AK Parti, 2015 Seçim Beyannamesi’ni açıklamanın yanı sıra ‘Yeni Türkiye Sözleşmesi’ başlıklı bir de manifesto yayımladı. 2015 Seçimlerini “ikinci atılım döneminin” başlangıcı olarak isimlendiren AK Parti’nin, ortaya bir sözleşme koyma ihtiyacı hissetmesi önemli bir dönüm noktasına işaret ediyor. 2002’den bu yana AK Parti’nin verdiği mücadelenin özü de, uzun yıllardır vesayet rejiminin tahrip edip ortadan kaldırdığı “toplumsal sözleşme” zemininin inşa edilme çabasından ibarettir.
AK Parti Seçim Beyannamesi, ‘ikinci atılım’ ana temasıyla son 13 yılda ortaya çıkan tecrübeye yaslanmakla birlikte, aynı zamanda bir ‘kavli cedid’ heyecanının devam ettiğine işaret ediyor.
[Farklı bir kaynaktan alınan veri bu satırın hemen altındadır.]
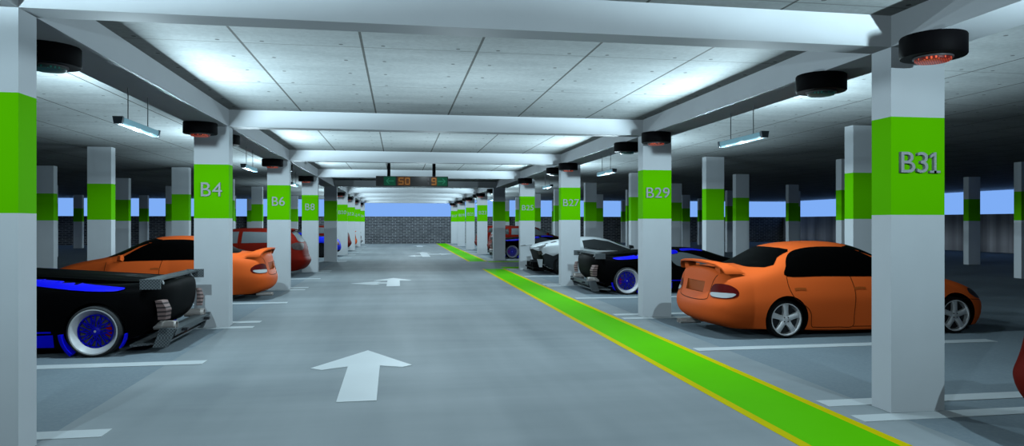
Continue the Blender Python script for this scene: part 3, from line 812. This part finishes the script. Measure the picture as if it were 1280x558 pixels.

Zira yeni şeyler söylemek ancak etraflı bir sözleşmenin hayata geçmesiyle mümkün olabilir.
AK Parti’nin yayımladığı sözleşme, bir siyasi partinin seçim odaklı perspektifini fazlasıyla aşan, Türkiye’nin uzun yıllardır mahkûm edildiği kısır döngüye memleket vasatı içerisinden çıkış için bir yol haritası teklifidir. Vesayet rejimine mahkûm ve mecbur edilen eski Türkiye’den çıkışın bir sözleşme etrafında mümkün olmasından daha tabiî bir durum da olamaz.
Tam da bundan dolayı, ‘Yeni Türkiye Sözleşmesi’nde AK Parti zikredilmiyor. AK Parti sözleşmeyi teklif eden kurucu unsur olarak, metne imza atıyor. Sözleşmeden ortaya çıkan ve çıkacak olan Türkiye vasatına açık bir davet yapıyor. Kendisi, bu vasatı oluşturan unsurlara dair herkesten önce söz vermiş oluyor.
Sözleşme metninin kalbini oluşturan kavram ‘onur’. Bu kavram yeni Türkiye için merkeze alındığı sürece, insan onuru etrafında yeni bir mutabakatın mümkün olduğu ilan ediliyor. Yeni Türkiye sözleşmesi ile AK Parti Seçim Beyannamesi arasındaki köprü de ‘insan onuru’ üzerinden kuruluyor. Oldukça detaylı beyanname dikkatle incelendiğinde, ‘ikinci atılım’ dönemine geçme hedefinin merkezinde de ‘insani kalkınma’ bulunuyor.
Alt-orta gelir grubunda bulunan Türkiye, AK Parti dönemlerinde ciddi bir ekonomik sıçrama ile üst-orta gelir grubuna girmiş oldu. Bu dönüşümü; temel altyapı yatırımlarında, kişi başına düşen gelirde ve ortaya çıkan yeni orta sınıfın hızlı genişlemesinde açık bir şekilde görmek mümkün. 2015 sonrası için konulan hedef ise Türkiye’yi üst-gelir grubuna taşımak.
2015 sonrası hedeflerin ya da üst-gelir grubuna ulaşmanın yol haritası, ‘insan onuru’ odaklı demokratikleşme ile ‘insani kalkınma’ odaklı kaliteli büyümenin hayata geçirilmesi olarak özetlenebilir. Bu her iki unsur insicamlı bir şekilde hareket edebildiği oranda, Türkiye’nin pozitif dönüşümü devam edebilir. Böylesi bir hedefin AK Parti üzerinde oluşturacağı ağır sorumluluklar kadar, muhalefet üzerinde de ciddi bir dönüşüm baskısı yaratacağı muhakkak.
Muhalefet açısından, Türkiye vasatıyla sahici bir şekilde buluşmanın kodları da Yeni Türkiye Sözleşmesi’nde gizli. Muhalefetin, sözleşmede dile getirilen Türkiye ile açıktan veya örtülü bir şekilde kavgalı ya da ancak belli kısımlarını sahiplenebilen yapısı sürdüğü sürece, en başta sahicilik krizi olmak üzere normalleşme sancıları devam edecektir. Zira Türkiye’nin tarihiyle, coğrafyasıyla, farklılıklarıyla ve İslam’la sahici bir şekilde barışık olmayan bir yaklaşımın, ‘sahici, kurucu ve sürdürülebilir bir siyasal perspektif’ ortaya koyması mümkün değildir.